Source data —
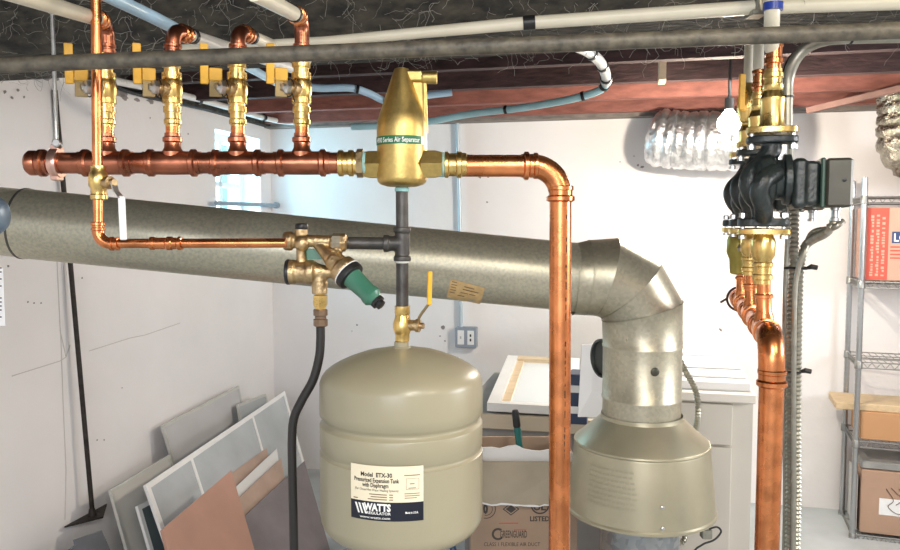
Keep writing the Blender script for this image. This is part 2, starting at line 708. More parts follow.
# handle: flat strap on the stem, offset upward lever with yellow sleeve
hw = Vector((sd.y, -sd.x, 0))
hand = MB()
hc = s0 + sd * .030 + RT * -.004
p_low = vp(vx - 24, 97, YH - .025)
p_mid = vp(vx - 24, 68, YH - .025)


def strap(mb, p, q_, wdt, th, side, nrm):
    d = (q_ - p).normalized()
    L = (q_ - p).length
    mb.box((p + q_) / 2, wdt, th, L / 2, (side, nrm, d), bev=th * .45)


side = Vector((.93, .36, 0)).normalized()
nrm = Vector((-side.y, side.x, 0))
strap(hand, p_low, vp(vx - 24, 80, YH - .025), .0092, .0013, side, nrm)
strap(hand, vp(vx - 24, 88, YH - .025), s0 + sd * .028, .006, .0014, Z, Vector((sd.y, -sd.x, 0)))
hobj = obj('handle', hand, steelh, val)
grip = MB()
strap(grip, vp(vx - 24, 81, YH - .025), p_mid, .0096, .0026, side, nrm)
strap(grip, vp(vx - 28, 81, YH - .024), vp(vx - 34, 81, YH - .026), .0028, .0012, Z, nrm)
strap(grip, vp(vx - 35.5, 84, YH - .03), vp(vx - 36.5, 43, YH - .035), .0060, .0024, side, nrm)
obj('grip', grip, yellow, hobj)
# tie wire ring under the nut
m = MB()
rc = s0 + sd * .0265
ring = [rc + hw * (math.cos(t) * .0138) + Z * (math.sin(t) * .0138) for t in [-2.3 + i * 2 * PI / 22 for i in range(20)]]
m.tube([ring[0] - hw * .006 - Z * .012] + ring, .0011, 6)
obj('wire_loop', m, black, val)
dup(val, (vp(RIS[0], 125) - vp(vx, 125)), 'leftmost yellow handled brass ball valve, half hidden behind the copper drop pipe', vg)
dup(val, (vp(RIS[2], 125) - vp(vx, 125)), 'third yellow handled brass ball valve from the left, in front of the window', vg)
dup(val, (vp(RIS[3], 125) - vp(vx, 125)), 'rightmost yellow handled brass ball valve, nearest the brass air separator', vg)

# ---------------------------------------------------------------- elbows above valves and their tubing


def elbow(name, label, px, ytop, dir_, pipe_len, pm, plabel, r=.0115, prad=.0105):
    t = thing(name, label, 'pipe elbow', vp(px, 52), 'copper elbows above the ball valves')
    a = vp(px, 56)
    c = vp(px, ytop)
    dir_ = dir_.normalized()
    e = c + dir_ * .06
    ar = arc(a, c, e, .020, 8)
    m = MB()
    m.tube([a] + ar + [c + dir_ * .040], r, 20)
    obj('bend', m, copper_dark, t)
    m = MB()
    L = (vp(px, ytop) - a).length
    m.lathe(a, Z, [(.002, .0118), (.003, .0140), (.008, .0140), (.009, .0122), (.012, .0122), (.013, .0138), (.017, .0138), (.018, .0118)], 20)
    obj('collar', m, copper_dark, t)
    m = MB()
    m.lathe(c + dir_ * .022, dir_, [(0, .0118), (.002, .0142), (.007, .0142), (.009, .0122), (.013, .0122), (.015, .0142), (.020, .0142), (.022, .011)], 20)
    obj('collar', m, copper, t)
    if pm:
        m = MB()
        st = c + dir_ * .040
        m.tube([st, st + dir_ * pipe_len], prad, 16)
        o = obj('supply_tube', m, pm)
        tag(o, plabel, 'tube')
        m = MB()
        m.lathe(st + dir_ * .014, dir_, [(0, prad), (.001, prad + .0018), (.008, prad + .0018), (.009, prad)], 16)
        obj('crimp_ring', m, black, o)
    return t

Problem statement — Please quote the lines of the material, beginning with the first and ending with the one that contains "mb.box((p + q_)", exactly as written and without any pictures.

Output below —
Keep writing the Blender script for this image. This is part 2, starting at line 708. More parts follow.
# handle: flat strap on the stem, offset upward lever with yellow sleeve
hw = Vector((sd.y, -sd.x, 0))
hand = MB()
hc = s0 + sd * .030 + RT * -.004
p_low = vp(vx - 24, 97, YH - .025)
p_mid = vp(vx - 24, 68, YH - .025)


def strap(mb, p, q_, wdt, th, side, nrm):
    d = (q_ - p).normalized()
    L = (q_ - p).length
    mb.box((p + q_) / 2, wdt, th, L / 2, (side, nrm, d), bev=th * .45)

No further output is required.